* begin *
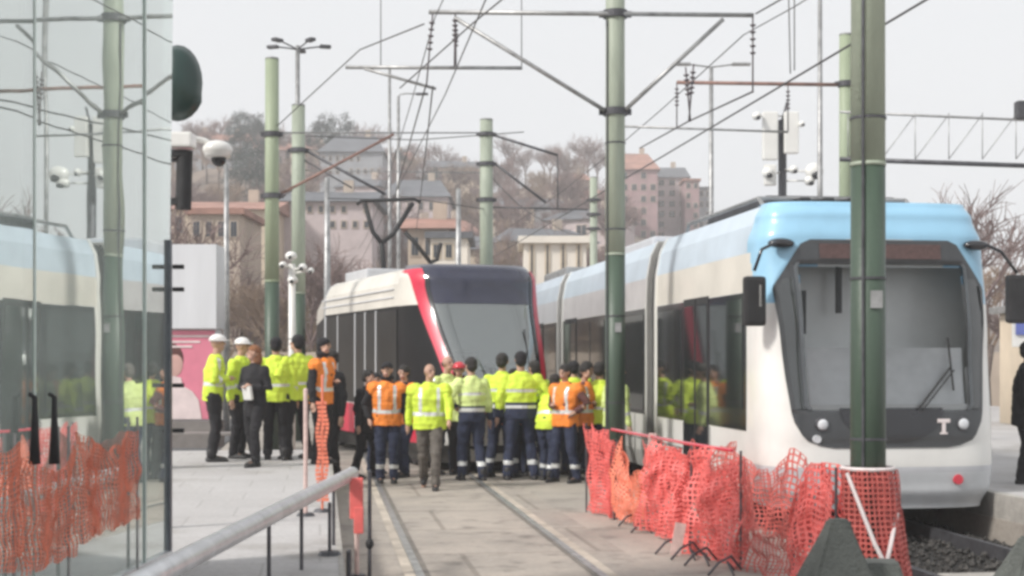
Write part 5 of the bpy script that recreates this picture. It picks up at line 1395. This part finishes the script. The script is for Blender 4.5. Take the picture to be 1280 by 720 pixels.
# low retaining wall behind the trams
bm = new(); box(bm, (-4, 56, .9), (60, .5, 2.4)); w_ = fin(bm, 'retaining_wall', M['wallbeige']); tag(w_, 'long low beige wall at the foot of the hill behind the trams', 'wall')

# ------------------------------------------------------------------ haze
bm = new(); box(bm, (0, 170, 39), (620, 420, 80)); hz = fin(bm, 'haze', None or M['white'])
hm = bpy.data.materials.new('haze_air'); hm.use_nodes = True; nt = hm.node_tree
nt.nodes.remove(nt.nodes['Principled BSDF']); pv = nt.nodes.new('ShaderNodeVolumePrincipled'); pv.inputs['Color'].default_value = (.965, .97, .985, 1); pv.inputs['Density'].default_value = .0013; pv.inputs['Anisotropy'].default_value = 0
nt.links.new(pv.outputs[0], nt.nodes['Material Output'].inputs['Volume'])
hz.data.materials.clear(); hz.data.materials.append(hm); tag(hz, 'thin grey haze in the air over the hill', 'haze', None, 'stuff')

# ------------------------------------------------------------------ sky, sun, camera
w = bpy.data.worlds.new('World'); scn.world = w; w.use_nodes = True; nt = w.node_tree
bg = nt.nodes['Background']
sky = nt.nodes.new('ShaderNodeTexSky'); sky.sky_type = 'NISHITA'; sky.sun_disc = False
SE, SR = 42, -105
sky.sun_elevation = R(SE); sky.sun_rotation = R(SR); sky.dust_density = 4; sky.air_density = 1.2
hs = nt.nodes.new('ShaderNodeHueSaturation'); hs.inputs['Saturation'].default_value = .12; nt.links.new(sky.outputs[0], hs.inputs['Color'])
mx = nt.nodes.new('ShaderNodeMix'); mx.data_type = 'RGBA'; mx.inputs[0].default_value = .85; mx.inputs[7].default_value = (6.55, 6.75, 7.0, 1)
nt.links.new(hs.outputs[0], mx.inputs[6]); nt.links.new(mx.outputs[2], bg.inputs[0]); bg.inputs[1].default_value = .1
ld = bpy.data.lights.new('Sun', 'SUN'); ld.energy = 2.8; ld.angle = R(9); ld.color = (1, .96, .90)
lo = bpy.data.objects.new('Sun', ld); COL.objects.link(lo)
sd = Vector((math.sin(R(SR)) * math.cos(R(SE)), math.cos(R(SR)) * math.cos(R(SE)), math.sin(R(SE))))
sd = Vector((-.68, -.42, .68)).normalized()
sky.sun_rotation = math.atan2(sd.x, sd.y); sky.sun_elevation = math.asin(sd.z)
lo.rotation_euler = sd.to_track_quat('Z', 'Y').to_euler()
cam = bpy.data.cameras.new('Camera'); co_ = bpy.data.objects.new('Camera', cam); COL.objects.link(co_)
co_.location = (0, 0, EYE); co_.rotation_euler = (R(90), 0, 0); cam.sensor_width = 36; cam.lens = 36 * F / 1280; cam.shift_y = 90 / 1280
cam.clip_end = 6000; cam.clip_start = .05
scn.camera = co_
scn.view_settings.view_transform = 'Standard'; scn.view_settings.look = 'None'; scn.view_settings.gamma = 1; scn.view_settings.exposure = .46
scn.view_settings.use_curve_mapping = False
scn.render.engine = 'CYCLES'
c = scn.cycles
c.use_denoising = True; c.max_bounces = 6; c.transparent_max_bounces = 16; c.volume_bounces = 2; c.volume_max_steps = 64
c.caustics_reflective = False; c.caustics_refractive = False
c.pixel_filter_type = 'BLACKMAN_HARRIS'; c.filter_width = 3.2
* end *
**Given exercise**
Quote, please, every line of the material above from its start through the line that has "bm = new(); box(bm, (-4, 56, .9), (60, .5, 2.4));", reproducing the words exactly and dropping any images.

**Solution**
Write part 5 of the bpy script that recreates this picture. It picks up at line 1395. This part finishes the script. The script is for Blender 4.5. Take the picture to be 1280 by 720 pixels.
# low retaining wall behind the trams
bm = new(); box(bm, (-4, 56, .9), (60, .5, 2.4)); w_ = fin(bm, 'retaining_wall', M['wallbeige']); tag(w_, 'long low beige wall at the foot of the hill behind the trams', 'wall')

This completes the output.